> **What you are asked to do**: Don't include pictures. Quote the lines below from the first through the line that contains "above the ground".

· · · ·

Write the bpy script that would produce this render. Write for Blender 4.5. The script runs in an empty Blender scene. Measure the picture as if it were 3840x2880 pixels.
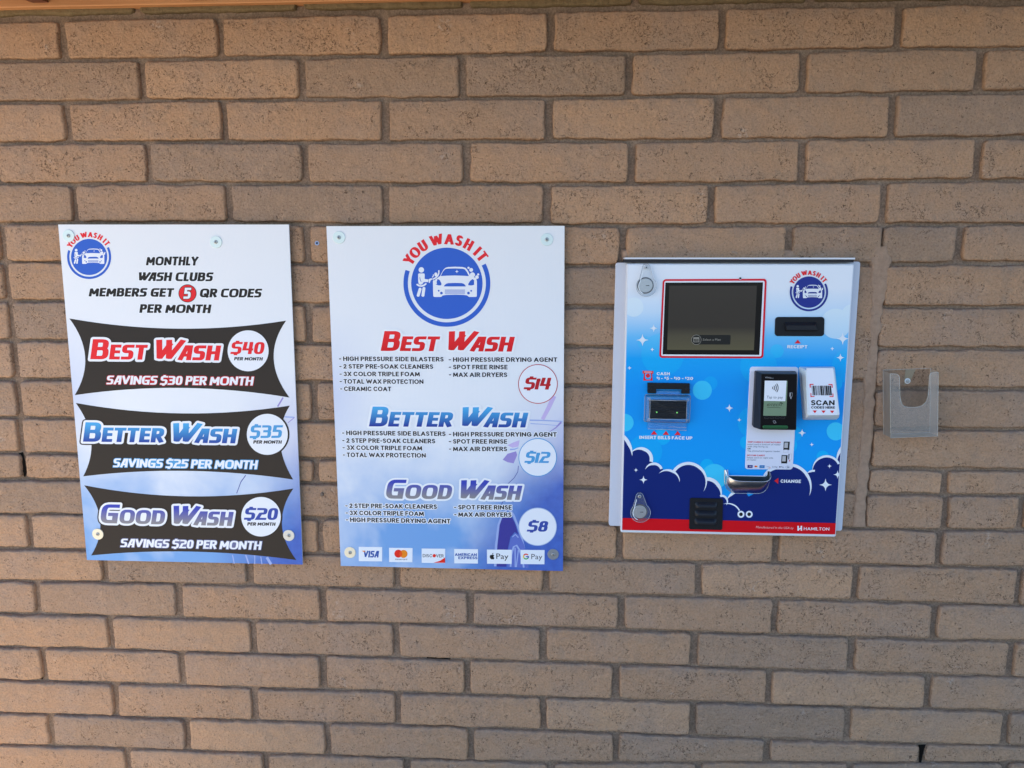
import bpy, bmesh, math, random
import numpy as np
from mathutils import Vector, Matrix, noise
from mathutils.geometry import delaunay_2d_cdt

S = bpy.context.scene
COL = S.collection
random.seed(7)
H0 = 1.25                      # height of the wall-plane origin above the ground

# ------------------------------------------------------------------ camera
CR = Matrix(((0.998198, -0.010294, 0.059115), (0.000821, 0.987425, 0.158087), (-0.059999, -0.157753, 0.985654)))
CC = Vector((1.262474, 0.36881, 2.048062))      # x along wall, height, distance from wall
CF = 1.560977
cam = bpy.data.cameras.new('camera')
cam.sensor_width = 36.0
cam.lens = CF * 18
cam.clip_start = 0.05
cam.clip_end = 500
camo = bpy.data.objects.new('camera', cam)
COL.objects.link(camo)
TOW = Matrix(((1, 0, 0), (0, 0, -1), (0, 1, 0)))
rw = (TOW @ CR).to_4x4()
camo.matrix_world = Matrix.Translation((CC.x, -CC.z, CC.y + H0)) @ rw
S.camera = camo

# ------------------------------------------------------------------ sky, sun, exposure
SUN_EL, SUN_AZ = math.radians(44), math.radians(-77)      # azimuth from +Y (behind the wall) towards +X
world = bpy.data.worlds.new('World')
S.world = world
world.use_nodes = True
wn = world.node_tree
sky = wn.nodes.new('ShaderNodeTexSky')
sky.sky_type = 'NISHITA'
sky.sun_disc = False
sky.sun_elevation = SUN_EL
sky.sun_rotation = SUN_AZ
sky.ozone_density = 5.0
sky.dust_density = 0.3
wn.links.new(sky.outputs[0], wn.nodes['Background'].inputs[0])
wn.nodes['Background'].inputs[1].default_value = 0.125
sl = bpy.data.lights.new('sun', 'SUN')
sl.energy = 5.0
sl.angle = math.radians(0.5)
sl.color = (1.0, 0.93, 0.82)
slo = bpy.data.objects.new('sun', sl)
COL.objects.link(slo)
sd = Vector((math.sin(SUN_AZ) * math.cos(SUN_EL), math.cos(SUN_AZ) * math.cos(SUN_EL), math.sin(SUN_EL)))
slo.rotation_euler = sd.to_track_quat('Z', 'Y').to_euler()
slo.location = sd * 20
S.view_settings.view_transform = 'Standard'
S.view_settings.look = 'None'
S.view_settings.gamma = 1
S.view_settings.exposure = 1.74

# ------------------------------------------------------------------ helpers
def W(px, py, d=0.0):
    """point of the wall (x, height) seen at pixel px,py of the 3840x2880 photo, d metres proud of the wall"""
    q = Vector(((px - 1920) / 1920 / CF, -(py - 1440) / 1920 / CF, -1.0))
    r = CR @ q
    t = (d - CC.z) / r.z
    return (CC.x + r.x * t, CC.y + r.y * t)

def V(x, z, d):
    return Vector((x, -d, z + H0))

def lin(c):
    c /= 255.0
    return c / 12.92 if c <= .04045 else ((c + .055) / 1.055) ** 2.4

def alb(r, g, b, k=1.0):
    """surface colour of a print seen as r,g,b beside white board seen as 205,220,240"""
    w = (.61, .72, .87)
    return tuple(max(.004, min(.85, lin(c) / ww * .8 * k)) for c, ww in zip((r, g, b), w)) + (1,)

MATS = {}
def mat(name, color=(.5, .5, .5, 1), rough=.5, metal=0.0, spec=.2, emit=None, alpha=None):
    if name in MATS:
        return MATS[name]
    m = bpy.data.materials.new(name)
    m.use_nodes = True
    b = m.node_tree.nodes['Principled BSDF']
    b.inputs['Base Color'].default_value = color
    b.inputs['Roughness'].default_value = rough
    b.inputs['Metallic'].default_value = metal
    b.inputs['Specular IOR Level'].default_value = spec
    if emit:
        b.inputs['Emission Color'].default_value = emit[0]
        b.inputs['Emission Strength'].default_value = emit[1]
    if alpha is not None:
        b.inputs['Alpha'].default_value = alpha
    MATS[name] = m
    return m

class N:
    """tiny node helper"""
    def __init__(s, m):
        s.t = m.node_tree
        s.b = s.t.nodes['Principled BSDF']
    def n(s, typ, ins=None, **kw):
        x = s.t.nodes.new(typ)
        for k, v in kw.items():
            setattr(x, k, v)
        for k, v in (ins or {}).items():
            if hasattr(v, 'is_output'):
                s.t.links.new(v, x.inputs[k])
            else:
                x.inputs[k].default_value = v
        return x
    def math(s, op, a, b=0.0, clamp=False):
        return s.n('ShaderNodeMath', {0: a, 1: b}, operation=op, use_clamp=clamp).outputs[0]
    def mix(s, f, a, b, mode='MIX'):
        x = s.n('ShaderNodeMix', None, data_type='RGBA', blend_type=mode)
        for k, v in ((0, f), (6, a), (7, b)):
            if hasattr(v, 'is_output'):
                s.t.links.new(v, x.inputs[k])
            else:
                x.inputs[k].default_value = v
        return x.outputs[2]
    def noise(s, vec, scale, detail=3, rough=.55, dist=0.0):
        return s.n('ShaderNodeTexNoise', {'Vector': vec, 'Scale': scale, 'Detail': detail, 'Roughness': rough, 'Distortion': dist}).outputs[0]
    def ramp(s, f, stops, interp='LINEAR'):
        x = s.n('ShaderNodeValToRGB', {0: f})
        x.color_ramp.interpolation = interp
        e = x.color_ramp.elements
        while len(e) < len(stops):
            e.new(.5)
        for el, (p, c) in zip(e, stops):
            el.position = p
            el.color = c if len(c) == 4 else tuple(c) + (1,)
        return x.outputs[0]
    def link(s, a, b):
        s.t.links.new(a, b)
    def pos(s):
        return s.n('ShaderNodeNewGeometry').outputs['Position']
    def attr(s, name):
        return s.n('ShaderNodeAttribute', None, attribute_name=name)
    def bump(s, h, strength=.3, dist=.002):
        x = s.n('ShaderNodeBump', {'Height': h, 'Strength': strength, 'Distance': dist})
        s.link(x.outputs[0], s.b.inputs['Normal'])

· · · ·

> **Correct result**:
Write the bpy script that would produce this render. Write for Blender 4.5. The script runs in an empty Blender scene. Measure the picture as if it were 3840x2880 pixels.
import bpy, bmesh, math, random
import numpy as np
from mathutils import Vector, Matrix, noise
from mathutils.geometry import delaunay_2d_cdt

S = bpy.context.scene
COL = S.collection
random.seed(7)
H0 = 1.25                      # height of the wall-plane origin above the ground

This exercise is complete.